Implementing an Investment Strategy

I’ve alluded to different investment options, such as mutual funds or index funds. There are three options, so let’s consider them here.

1. Buying Individual Stocks
You can open a brokerage account and buy your own stocks, but as we know, stocks carry a lot of risks. Relative to options that aggregate many stocks, you are holding a lot of extra non-systemic risk without an offsetting reason to expect additional returns. Because individual company problems are unpredictable, individual stocks are a poor way of implementing an investment strategy. Moreover, this is a labor-intensive option, and it will require that you stay on top of the news for each company in which you are invested, and judiciously avoid the Investor’s Dilemma.

2. Actively Managed Funds
Another approach is buying actively managed funds, but the research says that active management does not work. The simple fact is that the vast majority of active managers underperform their benchmark, even though active funds are more expensive than the more passive options.

3. Indexing
Indexing is a third way to implement your strategy. Indexes are pegged to a specifically defined set of stocks. They require little management, and therefore the fees are lower relative to other options. But indexes have their own problems. If you choose a Sector Fund, which is limited to a particular market sector, such as technology, or even the S&P 500, you run an unsystematic risk due to insufficient diversification. Remember, from 1966–1982, the return on Large U.S. Stocks after inflation was zero. One of the best ways to keep your costs extremely low is simply to cap-weight a portfolio to large companies, because it requires no effort whatsoever.

Size-Based Indices
If you choose a capitalization-based index, such as the S&P 500, you may be diversified in terms of market sectors, but you are missing out on potential gains from smaller or Value companies.

Sector Funds
Sector fund-investing refers to using an index pegged to the performance of companies in a particular market sector, such technology, or oil, or mining. This involves betting on market sectors and is one of the riskiest investment strategies due to the lack of diversification. If you own only a handful of stocks in a sector that is decimated, your investment could be wiped out (think of what happened to horse-drawn-carriage makers after the advent of the automobile).

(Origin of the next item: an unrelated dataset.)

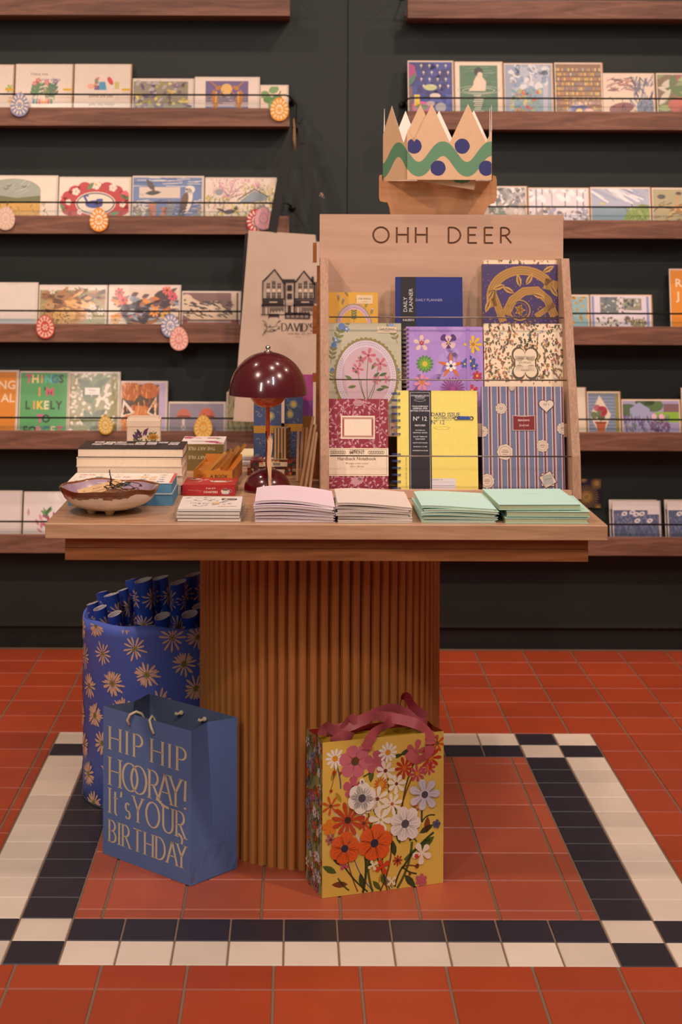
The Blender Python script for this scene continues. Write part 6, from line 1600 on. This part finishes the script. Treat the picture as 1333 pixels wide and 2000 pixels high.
for k in range(2):
    w_ = xb - xa + .002; h_ = .0225; a = None
    if k:
        random.seed(8); a = Art(w_, .145)
        for j in range(4):
            for i in range(10):
                if rnd(0, 1) < .2: continue
                x, y = w_ * (.09 + .088 * i), .145 * (.14 + .22 * j); a.flower(x, y, rnd(.006, .010), ch([3, 4, 5]), ch(['c8443c', '4a6a98', 'e0a040', '6a9a8a', 'c88878', '7a8cb0']), 'e8e0d4', .8)
        a.up(); a.rect(w_ - .006, 0, w_, .145, 'c84848')
    block_book('activity_book', ('white covered book with small coloured pictures and blue edges, upper of two behind the bowl', 'blue edged book lying lower of two behind the ceramic bowl')[1 - k], 'book', xa - .002 * k, 3.247, TZ + .0004 + k * (h_ + .0004), w_, .145, h_, 'e8e0d4' if k else '5a88a0', '4f86a8', 'blue edged books', a, edge='dcd8d0' if k else '5a88a0')
# flower tin
z = PX(277, 818, 3.80); x0, x1 = PX(246, 850, 3.80)[0], PX(311, 850, 3.80)[0]; TW = x1 - x0
t = thing('flower_tin', 'square cream tin painted with purple and yellow flowers, beyond the tall book pile', 'tin', ((x0 + x1) / 2, 3.84, TZ), (0, 0, R(3)))
m = MB(); m.box((-TW / 2, -TW / 2, .0005), (TW / 2, TW / 2, .1), 'd8c6b0'); a = Art(TW, .1)
for x, y, an in ((.25, .1, 80), (.4, .1, 95), (.55, .15, 60), (.8, .1, 90)): a.sprig(TW * x, .055, .035, an, '5a6a44', 3)
a.up()
for i in range(9): a.leaf(TW * rnd(.2, .6), rnd(.066, .084), .018, .006, rnd(40, 140), ch(['54305c', '6a4070', '3c2448'])); a.up()
for i in range(7): a.leaf(TW * .80, .070, .015, .006, 20 + i * 24, 'c08a34')
a.emit(m, front_fn(-TW / 2, -TW / 2, 0)); m.build('tin_body', M_card, t, bevel=.002)
m = MB(); m.box((-TW / 2 - .001, -TW / 2 - .001, .0985), (TW / 2 + .001, TW / 2 + .001, z[1] - TZ - .002), 'dccbb4'); m.box((-TW / 2 + .003, -TW / 2 + .003, z[1] - TZ - .002), (TW / 2 - .003, TW / 2 - .003, z[1] - TZ + .001), 'd4c2ac'); m.build('lid', M_card, t, bevel=.002)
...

As economists have shown, it is safer to diversify across sectors and sizes to ensure you have a healthy mix of investment classes with a low or negative correlation. That way, there will always be some investments that will do well and offset the impact of those that perform poorly.

Reconstitution
Another issue with indexing is reconstitution. The S&P 500 is an index of the 500 largest U.S. companies. What happens when some of these companies are removed from the index? Everybody who runs an index fund must sell those companies within a short period of time and buy the companies that have edged their way into the top 500. Hedge fund managers take advantage of this, buying up potential contenders to the top 500 before they make the cut, and selling the shares at a higher price when there is increased demand from index funds. The index is essentially forced to buy high by its own rules.

4. Institutional Mutual Funds
The fourth way of implementing your strategy is the one we use at Rosen Investment Management: pure asset class funds, or institutional funds. As we know, mutual funds represent the simplest way to diversify broadly. Many mutual hold over 10,000 different stocks. But not all mutual funds are created equal. A brokerage creates identical twin funds; one is marketed to the public (the “retail fund”) and the other is marketed to “institutional investors” (e.g., rich people or other funds). The goal is to keep the small investor out of institutional funds because small investors tend to panic and pull their money out more frequently (and usually at just the wrong time), which generates a high turnover and transaction costs.